Alexander Zverev miał znakomitą pierwszą połowę sezonu. Niemiec rosyjskiego pochodzenia imponował wspaniałym tenisem. Po Wimbledonie 2024 dwukrotny finalista turniejów wielkoszlemowych zmagał się z problemami zdrowotnymi, przez co nieco obniżył tempo.
Teraz jednak 27-latek pochodzący z Hamburga powraca na właściwą ścieżkę. W poprzednim tygodniu Saschy wyjątkowo pasowały szybkie warunki panujące w hali Bercy. Niemiec [3] był lepszy w stolicy Francji od Tallona Griekspoora, Arthura Fils, Stefanosa Tsitsipasa [10], Holgera Rune [13] i zasłużenie awansował do finału.

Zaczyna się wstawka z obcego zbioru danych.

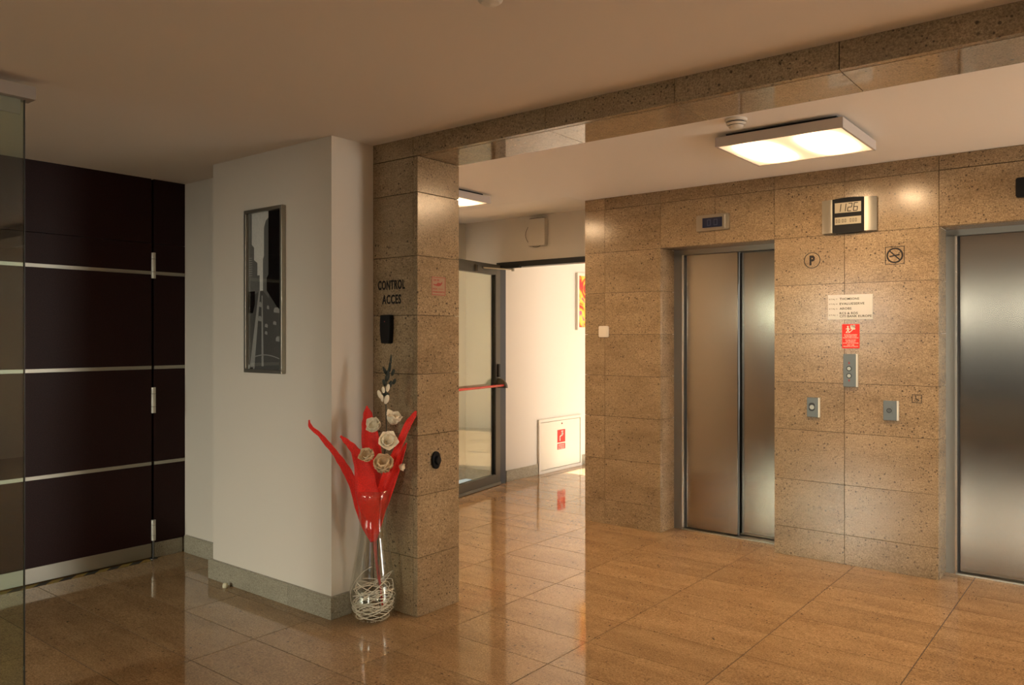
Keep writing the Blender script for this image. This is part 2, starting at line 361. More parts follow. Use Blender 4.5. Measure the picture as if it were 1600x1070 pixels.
# hall side walls, window wall behind the camera
MB().box((3.4, YB, 0), (3.5, 3.85, 2.47)).box((3.4, 4.85, 0), (3.5, 6.55, 2.47)).box((3.4, 3.85, 2.25), (3.5, 4.85, 2.47)).box((3.4, 3.85, 0), (3.5, 4.85, .1)).build('wall_right', 'wall', kind=ST)
w = MB()
for y in (3.85, 4.8): w.box((3.42, y, .1), (3.48, y+.05, 2.25))
w.build('window_added', 'anth', kind=ST)  # unseen window added at the lobby's right end to let in more daylight
WINS = [(-4.7, -3.15), (-2.9, -.55), (-.2, 1.4)]
fr = MB(); xs = [-4.95] + [v for w in WINS for v in w] + [3.5]
for a, b in zip(xs[::2], xs[1::2]): fr.box((a, YB-.1, 0), (b, YB, 2.45))
for a, b in WINS: fr.box((a, YB-.1, 0), (b, YB, .35)); fr.box((a, YB-.1, 2.08), (b, YB, 2.45))
fr.build('wall_front', 'wall', kind=ST)
for a, b in WINS:
    w = MB(); w.frame(TY(YB-.02), a, b, .35, 2.08, .05, 0, .05).pbox(TY(YB-.02), a+.05, b-.05, .54, .63, 0, .05)
    w = w.build('window_2', 'anth', kind=ST)
    if a == -2.9: MB().box((a+.05, YB-.06, .40), (b-.05, YB-.052, 2.03)).build('dimming_pane', glass('dimming_glass', (.07, .075, .07), 0, .05), w)  # dark pane added to dim this window's reflection in the right lift door
# stone skirtings
def base(name, boxes): 
    mb = MB()
    for a, b in boxes: mb.box(a, b)
    return mb.build(name, 'grey_stone', kind=ST, bevel=.002)
base('baseboard_picture', [((-4.145, YP-.02, 0), (-3.4, YP, .108)), ((-3.398, YP-.02, 0), (-3.058, YP, .108)), ((-3.077, YP+.001, 0), (-3.058, YC-.002, .108)), ((-4.145, YP+.001, 0), (-4.126, 2.64, .108))])
base('baseboard_alcove', [((-4.765, 2.642, 0), (-4.147, 2.66, .108))])
base('baseboard_corridor', [((DX0, YT+.1, 0), (DX0+.014, 6.33, .105)), ((DX0, 7.11, 0), (DX0+.014, 9.9, .105))])
base('baseboard_lobby', [((-5.13, YC2+.03, 0), (-5.115, YT, .105)), ((-5.115, YT-.015, 0), (DX0-.02, YT, .105))])

# ================================================================ lifts
def lift(n, a, b, label):
    t = empty('door_%d' % n, ((a+b)/2, 5.17, 0), ST); t['label'] = label
    y = 5.172
    f = MB()                                      # steel surround set back in the stone reveal
    if n == 1: f.box((a, y, 0), (a+.062, y+.05, LZ-.03)); px0, px1 = a+.085, b
    else: f.box((a+.0, y, 0), (a+.05, y+.05, LZ-.03)); px0, px1 = a+.068, b
    f.box((a, y, LZ-.035), (b, y+.05, LZ))
    f.build('door_frame', 'steel_fr', t)
    MB().box((px0-.022, y-.002, 0), (px0-.010, y+.03, LZ-.035)).build('frame_highlight', 'steel_edge', t)  # pale strip stands in for the highlight along the steel frame
    MB().box((a+.062 if n == 1 else a+.05, y+.03, 0), (px0, y+.06, LZ-.035)).build('shadow_gap', 'dark', t)
    mid = px0 + (.378 if n == 1 else .36)
    p1 = MB().box((px0+.001, y+.028, .010), (mid, y+.058, LZ-.036)); p1.build('door_panel', 'steel', t, bevel=.001)
    MB().box((mid, y+.0285, .010), (mid+.004, y+.0575, LZ-.036)).build('panel_edge', 'dark', t)
    p2 = MB().box((mid-.05, y+.080, .010), (b-.002, y+.105, LZ-.036)); p2.build('door_panel', 'steel', t, bevel=.001)
    MB().box((a+.002, y+.11, 0), (b-.002, y+.13, LZ)).build('shaft_back', 'dark', t)
    MB().box((a+.063 if n == 1 else a+.051, y-.004, 0), (b, y+.11, .004)).box((a+.063 if n == 1 else a+.051, y-.012, 0), (b, y-.002, .007)).build('door_sill', 'alu', t)
lift(1, *LIFTS[0], 'left brushed steel lift door of two sliding panels under the blue display')
lift(2, *LIFTS[1], 'right brushed steel lift door cut off by the photo edge')

# lift position indicators
def indicator(cx, cz, w, h, label, clear):
    t = empty('lift_indicator', (cx, YE, cz-h/2)); tag(t, label, 'lift display')
    MB().rrect(TE, cx-w/2, cx+w/2, cz-h/2, cz+h/2,   .012, 0, .022).build('housing', 'bronze', t, bevel=.002)
    MB().pbox(TE, cx-w*.30, cx+w*.30, cz-h*.30, cz+h*.30, .022, .0235).build('display', 'lcd_blue', t)
    for k in (-1, 1): MB().frame(TE, cx+k*w*.1-.013, cx+k*w*.1+.013, cz-.02, cz+.02, .004, .0236, .0242).build('digit', 'lcd_digit', t)
    MB().pbox(TE, cx+w*.36, cx+w*.40, cz-h*.42, cz+h*.42, .021, .024).build('accent_strip', 'steel_edge', t)
    return t
indicator(-2.235, 2.128, .232, .108, 'small steel framed blue display above the left lift door', 1)
MB_ = MB()
MB_.rrect(TE, -.525, -.30, 2.103, 2.207, .012, 0, .03)
o = MB_.build('lift_indicator', 'black', bevel=.002); tag(o, 'dark display casing above the right lift door, cut by the photo edge', 'lift display')

# clock: curved steel wings, black middle, 11 26
t = empty('wall_clock', (-1.37, YE, 1.99)); tag(t, 'digital wall clock with silver wings reading 11 26', 'clock')
def wing(u0, u1, v0, v1, w0, w1, flip):
    mb = MB(); n = 6; top = []; bot = []
    for i in range(n+1):
        k = i/n; u = u0 + (u1-u0)*k; w = w0 + (w1-w0)*math.sin(k*PI/2) if not flip else w1 + (w0-w1)*math.sin((1-k)*PI/2)*0 + (w0-w1)*(1-math.cos(k*PI/2))
        top.append((u, v1, w)); bot.append((u, v0, w))
    for (a, b), (c, d) in zip(zip(top, top[1:]), zip(bot, bot[1:])):
        mb.face([mb.bm.verts.new(TE(*p)) for p in (a, b, d, c)])
    bmesh.ops.remove_doubles(mb.bm, verts=mb.bm.verts, dist=1e-5)
    bmesh.ops.solidify(mb.bm, geom=mb.bm.faces[:], thickness=.004)
    return mb
wing(-1.525, -1.459, 1.992, 2.192, .012, .03, False).build('side_wing', 'alu', t, smooth=False)
wing(-1.281, -1.215, 1.992, 2.192, .012, .03, True).build('side_wing', 'alu', t, smooth=False)
mb = MB(); n = 8
pts = [(-1.461 + .182*i/n, 2.192 + .006*math.sin(i/n*PI)) for i in range(n+1)] + [(-1.279 - .182*i/n, 1.992 - .006*math.sin(i/n*PI)) for i in range(n+1)]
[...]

Jego ostatnim przeciwinkiem był nakręcony Ugo Humbert [15]. Reprezentant gospodarzy nie był jednak w stanie zagrozić Zverevowi. 27-latek pewnie rozprawił się z rok młodszym Francuzem w dwóch odsłonach 6/2, 6/2. Była to trzecia konfrontacja pomiędzy tymi tenisistami.
Alexander był górą nad Ugo po raz drugi. Za wygraną w Rolex Paris Masters (ATP Masters 1000) młodszy z braci Zverev dostał 919 075 € i 1000 punktów. To dla niego 23. tytuł w karierze. W poniedziałek Niemiec ponownie został drugą rakietą świata.